Actually it is that you came to your senses. I have been saying this same thing all the time.



I meant paying more per month that is owed (larger payment) not a loan with a higher monthly payment required. If you are paying more every month on your current mortgage than is due that isn't giving you an oh s*** buffer at all..



Actually it is. If I can afford a $1200/month payment, but choose to have a mortgage that is $800/month, I do have an "Oh S4!t" buffer. If I lose my job and have to take one that pays less than the one I have now, I am still obligated to pay the 1200/month if I had a shorter duration loan.

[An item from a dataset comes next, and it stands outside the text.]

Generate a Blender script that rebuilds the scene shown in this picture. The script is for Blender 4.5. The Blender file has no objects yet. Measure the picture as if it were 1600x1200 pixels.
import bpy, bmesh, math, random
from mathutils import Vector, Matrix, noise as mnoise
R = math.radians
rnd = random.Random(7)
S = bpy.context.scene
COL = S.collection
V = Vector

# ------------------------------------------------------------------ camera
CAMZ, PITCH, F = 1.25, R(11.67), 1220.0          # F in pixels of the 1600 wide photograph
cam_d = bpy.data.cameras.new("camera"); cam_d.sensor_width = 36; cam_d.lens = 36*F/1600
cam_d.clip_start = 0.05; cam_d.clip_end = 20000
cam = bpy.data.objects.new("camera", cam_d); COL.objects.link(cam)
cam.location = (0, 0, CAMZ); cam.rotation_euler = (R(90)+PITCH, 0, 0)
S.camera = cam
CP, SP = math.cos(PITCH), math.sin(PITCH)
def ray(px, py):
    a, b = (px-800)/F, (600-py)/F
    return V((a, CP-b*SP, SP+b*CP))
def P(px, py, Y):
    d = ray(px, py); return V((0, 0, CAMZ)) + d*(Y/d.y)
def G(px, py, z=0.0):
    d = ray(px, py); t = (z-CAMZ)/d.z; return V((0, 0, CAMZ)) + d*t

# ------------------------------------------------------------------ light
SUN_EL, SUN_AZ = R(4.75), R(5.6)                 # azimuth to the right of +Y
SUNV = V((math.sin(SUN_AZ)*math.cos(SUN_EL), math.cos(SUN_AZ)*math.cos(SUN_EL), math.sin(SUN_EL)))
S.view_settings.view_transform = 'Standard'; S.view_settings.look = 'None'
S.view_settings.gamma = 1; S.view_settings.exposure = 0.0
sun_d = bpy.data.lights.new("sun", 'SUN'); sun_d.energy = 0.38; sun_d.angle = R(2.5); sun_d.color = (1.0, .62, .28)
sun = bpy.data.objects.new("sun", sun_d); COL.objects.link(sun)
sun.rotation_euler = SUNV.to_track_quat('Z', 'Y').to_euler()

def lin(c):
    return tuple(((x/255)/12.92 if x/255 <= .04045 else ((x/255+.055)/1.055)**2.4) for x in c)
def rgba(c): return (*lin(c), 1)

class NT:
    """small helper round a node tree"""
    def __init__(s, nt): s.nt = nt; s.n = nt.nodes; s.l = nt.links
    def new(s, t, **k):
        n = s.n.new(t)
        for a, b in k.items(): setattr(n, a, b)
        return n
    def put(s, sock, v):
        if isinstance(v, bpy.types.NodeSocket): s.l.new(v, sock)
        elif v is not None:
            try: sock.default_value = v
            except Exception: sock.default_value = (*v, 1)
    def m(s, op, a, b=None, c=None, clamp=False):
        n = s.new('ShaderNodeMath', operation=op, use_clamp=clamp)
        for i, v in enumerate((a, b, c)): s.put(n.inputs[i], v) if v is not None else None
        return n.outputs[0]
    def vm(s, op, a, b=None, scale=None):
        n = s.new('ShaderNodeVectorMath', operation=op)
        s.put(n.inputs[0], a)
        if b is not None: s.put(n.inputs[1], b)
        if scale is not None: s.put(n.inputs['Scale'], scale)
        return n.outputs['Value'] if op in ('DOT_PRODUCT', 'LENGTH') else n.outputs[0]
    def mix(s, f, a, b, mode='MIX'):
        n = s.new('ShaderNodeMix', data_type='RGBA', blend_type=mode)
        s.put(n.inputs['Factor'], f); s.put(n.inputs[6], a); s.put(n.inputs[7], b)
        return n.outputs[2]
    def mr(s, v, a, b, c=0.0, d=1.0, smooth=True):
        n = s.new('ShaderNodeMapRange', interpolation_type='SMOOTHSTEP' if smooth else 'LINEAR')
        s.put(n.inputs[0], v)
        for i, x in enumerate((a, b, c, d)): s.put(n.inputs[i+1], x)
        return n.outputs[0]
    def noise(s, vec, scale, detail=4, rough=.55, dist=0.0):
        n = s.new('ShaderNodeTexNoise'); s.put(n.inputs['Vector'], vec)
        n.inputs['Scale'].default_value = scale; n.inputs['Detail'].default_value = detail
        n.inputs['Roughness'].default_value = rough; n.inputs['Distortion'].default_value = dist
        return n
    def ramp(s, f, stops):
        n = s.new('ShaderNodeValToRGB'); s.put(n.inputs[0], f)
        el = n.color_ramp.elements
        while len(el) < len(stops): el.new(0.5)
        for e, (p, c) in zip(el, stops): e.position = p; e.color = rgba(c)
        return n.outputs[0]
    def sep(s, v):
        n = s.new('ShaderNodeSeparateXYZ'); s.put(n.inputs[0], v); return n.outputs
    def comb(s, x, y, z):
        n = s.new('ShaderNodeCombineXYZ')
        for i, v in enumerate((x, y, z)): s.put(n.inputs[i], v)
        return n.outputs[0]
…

I know investing money can pay out more in the long run than paying off my loan sooner, but the generation my parents were raised in (not baby boomers) was about having crap payed off. My parents have more money stored away because they did not have a monthly payment to keep them down. They paid cash for cars, motorhomes, etc. A monthly payment is not something that was acceptable. This is many people in my parents generation are millionaires.



It wasn't by chance or luck. It was not by rolling dice in investments that may pay off or may lose everything. It was by good old fashoned saving money.





Tom
 
Caymen

Actually it is that you came to your senses. I have been saying this same thing all the time.



Don't let my compliment go to your head. As most people here will testify, the majority of what you post here on other subjects is crap and BS. The fact that you made a wise statement about your financial strategy and nobody is disagreeing is proof that you are capable of rational and logical thought and I complimented you because I agree with you, but only on that issue.